** start of Data block **
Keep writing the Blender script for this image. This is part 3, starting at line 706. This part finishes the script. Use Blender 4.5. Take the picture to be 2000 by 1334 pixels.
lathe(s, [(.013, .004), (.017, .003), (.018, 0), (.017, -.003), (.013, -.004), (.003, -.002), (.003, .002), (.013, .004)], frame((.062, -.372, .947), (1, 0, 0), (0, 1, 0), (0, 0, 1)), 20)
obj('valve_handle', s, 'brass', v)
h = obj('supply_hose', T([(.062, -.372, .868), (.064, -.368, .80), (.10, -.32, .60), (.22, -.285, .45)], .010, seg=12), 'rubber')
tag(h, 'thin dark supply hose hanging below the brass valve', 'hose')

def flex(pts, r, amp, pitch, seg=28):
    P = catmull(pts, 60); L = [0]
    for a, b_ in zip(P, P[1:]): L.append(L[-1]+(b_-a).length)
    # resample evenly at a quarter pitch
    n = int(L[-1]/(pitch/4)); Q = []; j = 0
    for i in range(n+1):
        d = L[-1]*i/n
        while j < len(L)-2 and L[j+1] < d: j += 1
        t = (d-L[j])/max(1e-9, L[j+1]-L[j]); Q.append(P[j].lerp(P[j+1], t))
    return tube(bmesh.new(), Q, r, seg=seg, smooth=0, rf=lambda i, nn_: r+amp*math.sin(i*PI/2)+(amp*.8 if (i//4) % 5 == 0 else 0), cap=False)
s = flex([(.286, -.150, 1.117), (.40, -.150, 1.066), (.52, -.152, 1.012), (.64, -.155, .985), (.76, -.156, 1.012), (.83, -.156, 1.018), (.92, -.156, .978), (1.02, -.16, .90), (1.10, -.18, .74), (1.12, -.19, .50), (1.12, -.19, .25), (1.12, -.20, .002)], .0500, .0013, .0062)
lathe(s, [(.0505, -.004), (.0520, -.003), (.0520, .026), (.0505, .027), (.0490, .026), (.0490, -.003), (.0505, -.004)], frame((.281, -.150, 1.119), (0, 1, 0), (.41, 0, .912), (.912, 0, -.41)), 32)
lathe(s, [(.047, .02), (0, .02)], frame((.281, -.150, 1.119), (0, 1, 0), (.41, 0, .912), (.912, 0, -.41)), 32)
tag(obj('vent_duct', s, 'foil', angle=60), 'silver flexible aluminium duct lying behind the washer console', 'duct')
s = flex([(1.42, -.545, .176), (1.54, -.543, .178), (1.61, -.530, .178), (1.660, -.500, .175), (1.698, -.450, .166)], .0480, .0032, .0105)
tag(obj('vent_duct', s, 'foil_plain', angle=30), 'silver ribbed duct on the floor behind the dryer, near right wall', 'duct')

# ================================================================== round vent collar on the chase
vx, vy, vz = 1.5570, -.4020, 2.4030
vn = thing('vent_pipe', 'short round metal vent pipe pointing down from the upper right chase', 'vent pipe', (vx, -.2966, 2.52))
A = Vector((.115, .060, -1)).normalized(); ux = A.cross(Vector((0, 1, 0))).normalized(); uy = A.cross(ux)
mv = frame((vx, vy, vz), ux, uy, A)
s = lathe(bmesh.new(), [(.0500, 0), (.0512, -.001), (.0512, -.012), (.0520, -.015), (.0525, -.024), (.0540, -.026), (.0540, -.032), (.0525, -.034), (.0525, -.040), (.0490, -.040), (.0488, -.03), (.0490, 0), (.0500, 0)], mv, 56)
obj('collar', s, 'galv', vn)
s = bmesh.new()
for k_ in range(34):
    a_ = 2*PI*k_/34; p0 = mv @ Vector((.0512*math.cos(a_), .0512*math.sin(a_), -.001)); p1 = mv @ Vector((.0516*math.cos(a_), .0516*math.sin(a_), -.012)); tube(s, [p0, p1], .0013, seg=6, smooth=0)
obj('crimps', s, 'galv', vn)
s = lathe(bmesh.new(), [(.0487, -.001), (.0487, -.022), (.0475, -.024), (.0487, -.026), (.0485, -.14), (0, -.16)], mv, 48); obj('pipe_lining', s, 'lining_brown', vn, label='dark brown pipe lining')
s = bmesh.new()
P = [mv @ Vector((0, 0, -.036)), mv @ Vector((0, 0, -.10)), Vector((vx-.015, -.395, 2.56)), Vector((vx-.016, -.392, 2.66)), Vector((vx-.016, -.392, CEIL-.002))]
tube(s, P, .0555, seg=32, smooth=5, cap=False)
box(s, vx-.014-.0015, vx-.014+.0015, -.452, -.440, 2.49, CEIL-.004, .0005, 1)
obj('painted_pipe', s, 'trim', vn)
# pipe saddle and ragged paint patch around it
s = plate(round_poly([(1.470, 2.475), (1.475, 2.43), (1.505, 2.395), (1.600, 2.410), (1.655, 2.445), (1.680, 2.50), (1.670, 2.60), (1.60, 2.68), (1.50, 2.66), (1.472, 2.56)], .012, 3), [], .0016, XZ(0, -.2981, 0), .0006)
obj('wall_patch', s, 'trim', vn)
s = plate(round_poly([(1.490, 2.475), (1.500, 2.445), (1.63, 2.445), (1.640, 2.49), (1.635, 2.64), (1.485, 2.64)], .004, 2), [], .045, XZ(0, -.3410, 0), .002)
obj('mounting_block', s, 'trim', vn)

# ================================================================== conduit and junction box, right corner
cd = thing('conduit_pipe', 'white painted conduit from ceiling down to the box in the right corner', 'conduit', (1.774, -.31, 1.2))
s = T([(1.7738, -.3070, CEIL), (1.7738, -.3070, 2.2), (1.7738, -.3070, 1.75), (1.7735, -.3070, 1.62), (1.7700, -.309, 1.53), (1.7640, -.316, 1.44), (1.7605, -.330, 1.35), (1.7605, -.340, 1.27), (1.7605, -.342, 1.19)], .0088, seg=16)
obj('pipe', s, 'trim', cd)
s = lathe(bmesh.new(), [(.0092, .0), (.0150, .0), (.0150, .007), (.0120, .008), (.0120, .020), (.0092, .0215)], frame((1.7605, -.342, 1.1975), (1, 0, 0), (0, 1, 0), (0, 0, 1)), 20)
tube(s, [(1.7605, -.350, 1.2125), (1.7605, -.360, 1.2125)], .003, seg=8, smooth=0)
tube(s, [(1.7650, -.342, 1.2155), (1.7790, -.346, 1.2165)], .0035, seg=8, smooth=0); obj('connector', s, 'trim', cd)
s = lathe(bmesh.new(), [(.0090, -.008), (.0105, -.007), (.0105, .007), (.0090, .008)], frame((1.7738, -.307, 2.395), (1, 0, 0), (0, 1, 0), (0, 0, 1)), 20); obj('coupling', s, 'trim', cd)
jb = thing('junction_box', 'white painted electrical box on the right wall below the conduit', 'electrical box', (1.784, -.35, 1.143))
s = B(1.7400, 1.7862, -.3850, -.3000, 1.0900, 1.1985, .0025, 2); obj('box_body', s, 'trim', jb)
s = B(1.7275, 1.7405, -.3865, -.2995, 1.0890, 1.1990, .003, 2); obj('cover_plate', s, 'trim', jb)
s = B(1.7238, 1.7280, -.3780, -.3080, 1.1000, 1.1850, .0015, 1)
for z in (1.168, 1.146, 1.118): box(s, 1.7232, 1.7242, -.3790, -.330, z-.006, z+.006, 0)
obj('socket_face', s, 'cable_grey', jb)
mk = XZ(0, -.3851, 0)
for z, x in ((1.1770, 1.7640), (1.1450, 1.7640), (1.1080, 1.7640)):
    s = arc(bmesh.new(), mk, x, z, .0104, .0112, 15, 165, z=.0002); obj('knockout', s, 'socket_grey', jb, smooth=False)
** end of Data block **
■ Exercise aim
Give the listing again, word for word.

■ Output for this task
Keep writing the Blender script for this image. This is part 3, starting at line 706. This part finishes the script. Use Blender 4.5. Take the picture to be 2000 by 1334 pixels.
lathe(s, [(.013, .004), (.017, .003), (.018, 0), (.017, -.003), (.013, -.004), (.003, -.002), (.003, .002), (.013, .004)], frame((.062, -.372, .947), (1, 0, 0), (0, 1, 0), (0, 0, 1)), 20)
obj('valve_handle', s, 'brass', v)
h = obj('supply_hose', T([(.062, -.372, .868), (.064, -.368, .80), (.10, -.32, .60), (.22, -.285, .45)], .010, seg=12), 'rubber')
tag(h, 'thin dark supply hose hanging below the brass valve', 'hose')

def flex(pts, r, amp, pitch, seg=28):
    P = catmull(pts, 60); L = [0]
    for a, b_ in zip(P, P[1:]): L.append(L[-1]+(b_-a).length)
    # resample evenly at a quarter pitch
    n = int(L[-1]/(pitch/4)); Q = []; j = 0
    for i in range(n+1):
        d = L[-1]*i/n
        while j < len(L)-2 and L[j+1] < d: j += 1
        t = (d-L[j])/max(1e-9, L[j+1]-L[j]); Q.append(P[j].lerp(P[j+1], t))
    return tube(bmesh.new(), Q, r, seg=seg, smooth=0, rf=lambda i, nn_: r+amp*math.sin(i*PI/2)+(amp*.8 if (i//4) % 5 == 0 else 0), cap=False)
s = flex([(.286, -.150, 1.117), (.40, -.150, 1.066), (.52, -.152, 1.012), (.64, -.155, .985), (.76, -.156, 1.012), (.83, -.156, 1.018), (.92, -.156, .978), (1.02, -.16, .90), (1.10, -.18, .74), (1.12, -.19, .50), (1.12, -.19, .25), (1.12, -.20, .002)], .0500, .0013, .0062)
lathe(s, [(.0505, -.004), (.0520, -.003), (.0520, .026), (.0505, .027), (.0490, .026), (.0490, -.003), (.0505, -.004)], frame((.281, -.150, 1.119), (0, 1, 0), (.41, 0, .912), (.912, 0, -.41)), 32)
lathe(s, [(.047, .02), (0, .02)], frame((.281, -.150, 1.119), (0, 1, 0), (.41, 0, .912), (.912, 0, -.41)), 32)
tag(obj('vent_duct', s, 'foil', angle=60), 'silver flexible aluminium duct lying behind the washer console', 'duct')
s = flex([(1.42, -.545, .176), (1.54, -.543, .178), (1.61, -.530, .178), (1.660, -.500, .175), (1.698, -.450, .166)], .0480, .0032, .0105)
tag(obj('vent_duct', s, 'foil_plain', angle=30), 'silver ribbed duct on the floor behind the dryer, near right wall', 'duct')

# ================================================================== round vent collar on the chase
vx, vy, vz = 1.5570, -.4020, 2.4030
vn = thing('vent_pipe', 'short round metal vent pipe pointing down from the upper right chase', 'vent pipe', (vx, -.2966, 2.52))
A = Vector((.115, .060, -1)).normalized(); ux = A.cross(Vector((0, 1, 0))).normalized(); uy = A.cross(ux)
mv = frame((vx, vy, vz), ux, uy, A)
s = lathe(bmesh.new(), [(.0500, 0), (.0512, -.001), (.0512, -.012), (.0520, -.015), (.0525, -.024), (.0540, -.026), (.0540, -.032), (.0525, -.034), (.0525, -.040), (.0490, -.040), (.0488, -.03), (.0490, 0), (.0500, 0)], mv, 56)
obj('collar', s, 'galv', vn)
s = bmesh.new()
for k_ in range(34):
    a_ = 2*PI*k_/34; p0 = mv @ Vector((.0512*math.cos(a_), .0512*math.sin(a_), -.001)); p1 = mv @ Vector((.0516*math.cos(a_), .0516*math.sin(a_), -.012)); tube(s, [p0, p1], .0013, seg=6, smooth=0)
obj('crimps', s, 'galv', vn)
s = lathe(bmesh.new(), [(.0487, -.001), (.0487, -.022), (.0475, -.024), (.0487, -.026), (.0485, -.14), (0, -.16)], mv, 48); obj('pipe_lining', s, 'lining_brown', vn, label='dark brown pipe lining')
s = bmesh.new()
P = [mv @ Vector((0, 0, -.036)), mv @ Vector((0, 0, -.10)), Vector((vx-.015, -.395, 2.56)), Vector((vx-.016, -.392, 2.66)), Vector((vx-.016, -.392, CEIL-.002))]
tube(s, P, .0555, seg=32, smooth=5, cap=False)
box(s, vx-.014-.0015, vx-.014+.0015, -.452, -.440, 2.49, CEIL-.004, .0005, 1)
obj('painted_pipe', s, 'trim', vn)
# pipe saddle and ragged paint patch around it
s = plate(round_poly([(1.470, 2.475), (1.475, 2.43), (1.505, 2.395), (1.600, 2.410), (1.655, 2.445), (1.680, 2.50), (1.670, 2.60), (1.60, 2.68), (1.50, 2.66), (1.472, 2.56)], .012, 3), [], .0016, XZ(0, -.2981, 0), .0006)
obj('wall_patch', s, 'trim', vn)
s = plate(round_poly([(1.490, 2.475), (1.500, 2.445), (1.63, 2.445), (1.640, 2.49), (1.635, 2.64), (1.485, 2.64)], .004, 2), [], .045, XZ(0, -.3410, 0), .002)
obj('mounting_block', s, 'trim', vn)

# ================================================================== conduit and junction box, right corner
cd = thing('conduit_pipe', 'white painted conduit from ceiling down to the box in the right corner', 'conduit', (1.774, -.31, 1.2))
s = T([(1.7738, -.3070, CEIL), (1.7738, -.3070, 2.2), (1.7738, -.3070, 1.75), (1.7735, -.3070, 1.62), (1.7700, -.309, 1.53), (1.7640, -.316, 1.44), (1.7605, -.330, 1.35), (1.7605, -.340, 1.27), (1.7605, -.342, 1.19)], .0088, seg=16)
obj('pipe', s, 'trim', cd)
s = lathe(bmesh.new(), [(.0092, .0), (.0150, .0), (.0150, .007), (.0120, .008), (.0120, .020), (.0092, .0215)], frame((1.7605, -.342, 1.1975), (1, 0, 0), (0, 1, 0), (0, 0, 1)), 20)
tube(s, [(1.7605, -.350, 1.2125), (1.7605, -.360, 1.2125)], .003, seg=8, smooth=0)
tube(s, [(1.7650, -.342, 1.2155), (1.7790, -.346, 1.2165)], .0035, seg=8, smooth=0); obj('connector', s, 'trim', cd)
s = lathe(bmesh.new(), [(.0090, -.008), (.0105, -.007), (.0105, .007), (.0090, .008)], frame((1.7738, -.307, 2.395), (1, 0, 0), (0, 1, 0), (0, 0, 1)), 20); obj('coupling', s, 'trim', cd)
jb = thing('junction_box', 'white painted electrical box on the right wall below the conduit', 'electrical box', (1.784, -.35, 1.143))
s = B(1.7400, 1.7862, -.3850, -.3000, 1.0900, 1.1985, .0025, 2); obj('box_body', s, 'trim', jb)
s = B(1.7275, 1.7405, -.3865, -.2995, 1.0890, 1.1990, .003, 2); obj('cover_plate', s, 'trim', jb)
s = B(1.7238, 1.7280, -.3780, -.3080, 1.1000, 1.1850, .0015, 1)
for z in (1.168, 1.146, 1.118): box(s, 1.7232, 1.7242, -.3790, -.330, z-.006, z+.006, 0)
obj('socket_face', s, 'cable_grey', jb)
mk = XZ(0, -.3851, 0)
for z, x in ((1.1770, 1.7640), (1.1450, 1.7640), (1.1080, 1.7640)):
    s = arc(bmesh.new(), mk, x, z, .0104, .0112, 15, 165, z=.0002); obj('knockout', s, 'socket_grey', jb, smooth=False)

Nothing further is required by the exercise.